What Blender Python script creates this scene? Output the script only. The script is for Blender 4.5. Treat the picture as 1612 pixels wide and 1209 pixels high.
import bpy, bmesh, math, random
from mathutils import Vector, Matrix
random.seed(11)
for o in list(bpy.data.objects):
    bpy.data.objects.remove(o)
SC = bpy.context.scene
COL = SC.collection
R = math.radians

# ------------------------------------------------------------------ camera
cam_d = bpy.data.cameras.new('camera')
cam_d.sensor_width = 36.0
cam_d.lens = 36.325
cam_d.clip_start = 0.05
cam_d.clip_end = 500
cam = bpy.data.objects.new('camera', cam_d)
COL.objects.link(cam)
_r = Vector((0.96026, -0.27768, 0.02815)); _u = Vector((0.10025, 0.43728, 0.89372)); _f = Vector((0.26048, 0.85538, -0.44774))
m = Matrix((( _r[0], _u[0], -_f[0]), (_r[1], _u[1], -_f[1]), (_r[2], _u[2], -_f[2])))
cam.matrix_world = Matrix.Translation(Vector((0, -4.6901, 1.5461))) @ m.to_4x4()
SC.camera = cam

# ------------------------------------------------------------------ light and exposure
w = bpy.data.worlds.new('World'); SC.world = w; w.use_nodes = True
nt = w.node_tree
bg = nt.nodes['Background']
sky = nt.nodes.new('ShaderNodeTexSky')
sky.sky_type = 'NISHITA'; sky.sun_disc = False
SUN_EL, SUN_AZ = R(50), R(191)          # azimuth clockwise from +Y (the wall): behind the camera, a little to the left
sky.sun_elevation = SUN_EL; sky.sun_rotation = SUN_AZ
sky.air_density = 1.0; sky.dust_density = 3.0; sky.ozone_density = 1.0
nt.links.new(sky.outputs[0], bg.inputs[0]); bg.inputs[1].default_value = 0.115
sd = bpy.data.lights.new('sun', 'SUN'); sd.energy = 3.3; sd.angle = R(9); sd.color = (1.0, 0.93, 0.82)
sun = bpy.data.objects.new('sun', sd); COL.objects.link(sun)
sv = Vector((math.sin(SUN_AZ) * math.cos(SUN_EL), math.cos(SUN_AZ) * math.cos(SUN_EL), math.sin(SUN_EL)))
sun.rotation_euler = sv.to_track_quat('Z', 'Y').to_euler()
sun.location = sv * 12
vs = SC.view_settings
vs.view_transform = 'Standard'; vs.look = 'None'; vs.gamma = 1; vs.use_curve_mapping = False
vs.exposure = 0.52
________
Challenge
Return each line of the data exactly as written above.

Task result
What Blender Python script creates this scene? Output the script only. The script is for Blender 4.5. Treat the picture as 1612 pixels wide and 1209 pixels high.
import bpy, bmesh, math, random
from mathutils import Vector, Matrix
random.seed(11)
for o in list(bpy.data.objects):
    bpy.data.objects.remove(o)
SC = bpy.context.scene
COL = SC.collection
R = math.radians

# ------------------------------------------------------------------ camera
cam_d = bpy.data.cameras.new('camera')
cam_d.sensor_width = 36.0
cam_d.lens = 36.325
cam_d.clip_start = 0.05
cam_d.clip_end = 500
cam = bpy.data.objects.new('camera', cam_d)
COL.objects.link(cam)
_r = Vector((0.96026, -0.27768, 0.02815)); _u = Vector((0.10025, 0.43728, 0.89372)); _f = Vector((0.26048, 0.85538, -0.44774))
m = Matrix((( _r[0], _u[0], -_f[0]), (_r[1], _u[1], -_f[1]), (_r[2], _u[2], -_f[2])))
cam.matrix_world = Matrix.Translation(Vector((0, -4.6901, 1.5461))) @ m.to_4x4()
SC.camera = cam

# ------------------------------------------------------------------ light and exposure
w = bpy.data.worlds.new('World'); SC.world = w; w.use_nodes = True
nt = w.node_tree
bg = nt.nodes['Background']
sky = nt.nodes.new('ShaderNodeTexSky')
sky.sky_type = 'NISHITA'; sky.sun_disc = False
SUN_EL, SUN_AZ = R(50), R(191)          # azimuth clockwise from +Y (the wall): behind the camera, a little to the left
sky.sun_elevation = SUN_EL; sky.sun_rotation = SUN_AZ
sky.air_density = 1.0; sky.dust_density = 3.0; sky.ozone_density = 1.0
nt.links.new(sky.outputs[0], bg.inputs[0]); bg.inputs[1].default_value = 0.115
sd = bpy.data.lights.new('sun', 'SUN'); sd.energy = 3.3; sd.angle = R(9); sd.color = (1.0, 0.93, 0.82)
sun = bpy.data.objects.new('sun', sd); COL.objects.link(sun)
sv = Vector((math.sin(SUN_AZ) * math.cos(SUN_EL), math.cos(SUN_AZ) * math.cos(SUN_EL), math.sin(SUN_EL)))
sun.rotation_euler = sv.to_track_quat('Z', 'Y').to_euler()
sun.location = sv * 12
vs = SC.view_settings
vs.view_transform = 'Standard'; vs.look = 'None'; vs.gamma = 1; vs.use_curve_mapping = False
vs.exposure = 0.52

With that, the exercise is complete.